Rating: 5 out of 5 stars - Where deSade left off ...
"O" takes us on a journey through the darkest parts of the female sexual beast: her hunger, her lust, and her desire to connect with her darker hidden self through the flesh of another.

From a woman's point of view "O" takes strides into the private spaces of a woman's mind, spaces even most modern women will not dare to go.

This story has an eerie depth to it. Filled with horrific torture, and yet, what is done to the body pales in comparison to what an obsessive love can do to the mind in this groundbreaking epic of erotic fiction. "O" is not simply a physical masochist, seeking pleasure in the pain her body feels, she is a submissive and an emotional masochist ... her desire for pain deeply embedded into her psyche, much like the main character in Masoch's Venus in Furs.

Love for "O" must be a torture all encompassing in its magnitude, and for that to be, one must surrender everything: mind, body, and soul.

A brilliant work.




Rating: 5 out of 5 stars - Is it hot in here?
Maybe not for everyone, but this is one incredible story. Anyone interested in dominance and submission must read this.



Rating: 5 out of 5 stars - At once erotic, discomforting, and psychological, O's story is wonderful and thought provoking. Very highly recommended
For love for her lover René, a young woman called O consents to be bound, humiliated, beaten and abused, marked, and prostituted. Trained at the château Roissy, graduated into her lover's personal care, and then gifted by René to an even more dominant master, O journeys through slavery--at first happy only to please her lover, O eventually becomes proud of her identity as a willing slave. Balancing scenes of O's slavery with introspection into O's evolving thought, desire, and motivation, The Story of O is at once erotic, discomforting, and psychological. I was deeply impressed by the balance between these factors, and found the book thought provoking and all together wonderful. Very highly recommended.

It's difficult to critique the actual text of a translated work because the author's words are necessarily rewritten by the translator. The minor euphemism in the language (like "back entrance" for anus) sometimes feel weak, as if the writer lacks confidence. But for both of these defects, the book reads as swift and as slick as water. Cutting backstory to a minimum and never apologizing for the content, Réage approaches her topic boldly. At only 200 pages, the book moves swiftly through the different phases of O's training and her life as a slave, and these episodes are rarely repetitive but instead evolve into different forms of service, ownership, and punishment. Quickly intriguing and entirely engrossing, this is a difficult book to put down.

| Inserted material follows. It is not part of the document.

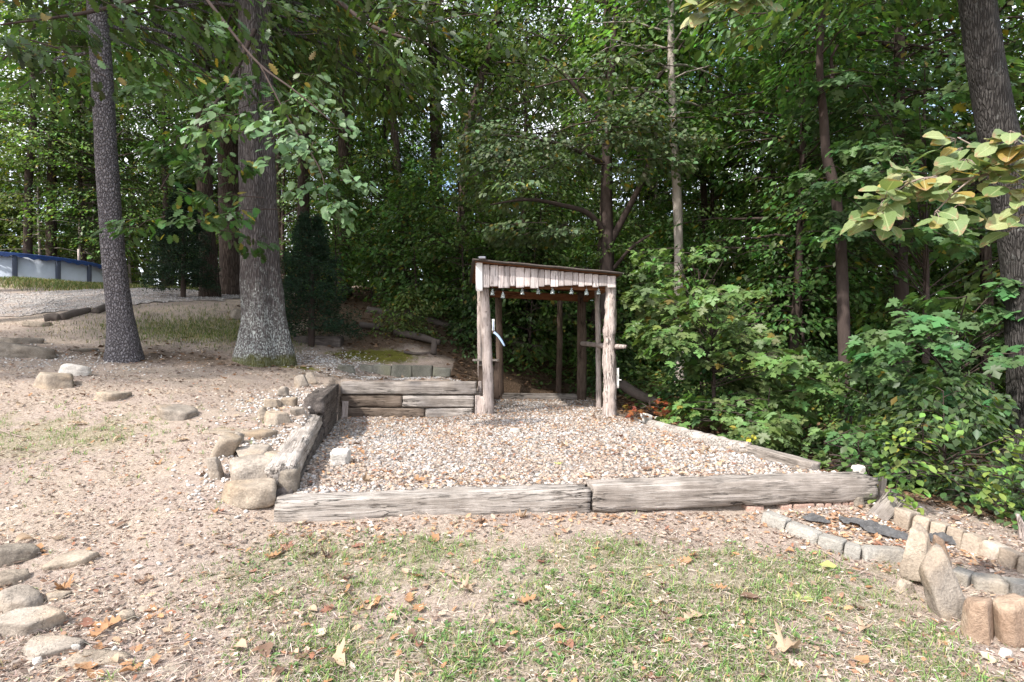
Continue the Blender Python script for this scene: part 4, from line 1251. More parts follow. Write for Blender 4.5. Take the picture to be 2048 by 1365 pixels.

The novel is formed from a tripartite of elements: the erotic, the discomforting, and the psychological. The narrative voice of O's submission maintains a certain distance and is almost cold. As a result, like O, taught to keep her mouth open and her knees apart, the text is open and bare--and this naked honesty achieves an excruciating eroticism. The details of O's slavery, her beating and her prostitution, push the boundaries of generally accepted sexuality and are discomforting even as they are arousing. And weaving constantly into both the erotic and the discomforting are explorations of O's mental state. As O's servitude evolves, so does her mind. Initially, O consents to slavery at the behest of her lover, and find joy only in her lover's approval of her submission. However, as she continues down her chosen path and her relationship with René changes, O becomes increasingly proud of her role as a willing slave.

It is this introspection that gives the book depth and makes it truly wonderful: not just erotic, The Story of O is also psychological, an exploration of one woman's choice to become a slave. O's submissive role is not innate, it is learned. She becomes content. She discovers pride in her own debasement. O's story of submission is her own, and in Réage's voice is unapologetic--not all readers may agree with what O does. But O's motivations are real, as is the growth that she goes through as she continues along the path that she has chosen. It is rare to see a book that can so fully consume and combine both the body and the mind, but The Story of O does this precisely--for O, and perhaps also for the reader. The short book is quickly over, but it will remain in the reader's thoughts for a long time after as he comprehends and judges O's life. I expect that I will reread this book, and so I'm happy that I bought it. It is a brilliant example of its type--the philosophical erotic novel--and I very highly recommend it to all readers.

(On a side note: my biggest complaint about this book lies outside of the text itself, but rather with the mystery that surrounds it: the identities of the long-unknown author, the publishing editor, and this translator, as well as the editor's two-line conclusion to the book. Some online searches on The Story of O help clear up this mystery, but on the whole I find it only distracts from the book. I wish I had--and I recommend that other readers do--skip the various introductions to the Ballantine edition and concentrate instead on the text of the novel itself.)



Rating: 1 out of 5 stars - Simply Painful
Years ago I read a Vanity Fair article about this new "hot" book - One Hundred Strokes of the Brush Before Bed by Melissa P - a supposedly true story of the sexual awakening of a 15 year old Italian girl. While searching for it online I read a review which recommended The Story of O instead as real erotica. Intrigued - especially since I had, of course, heard of Story of O as a "classic" and a somewhat naughty book with an infamous reputation - not unlike another French novel I love, Lolita, I also purchased Reage.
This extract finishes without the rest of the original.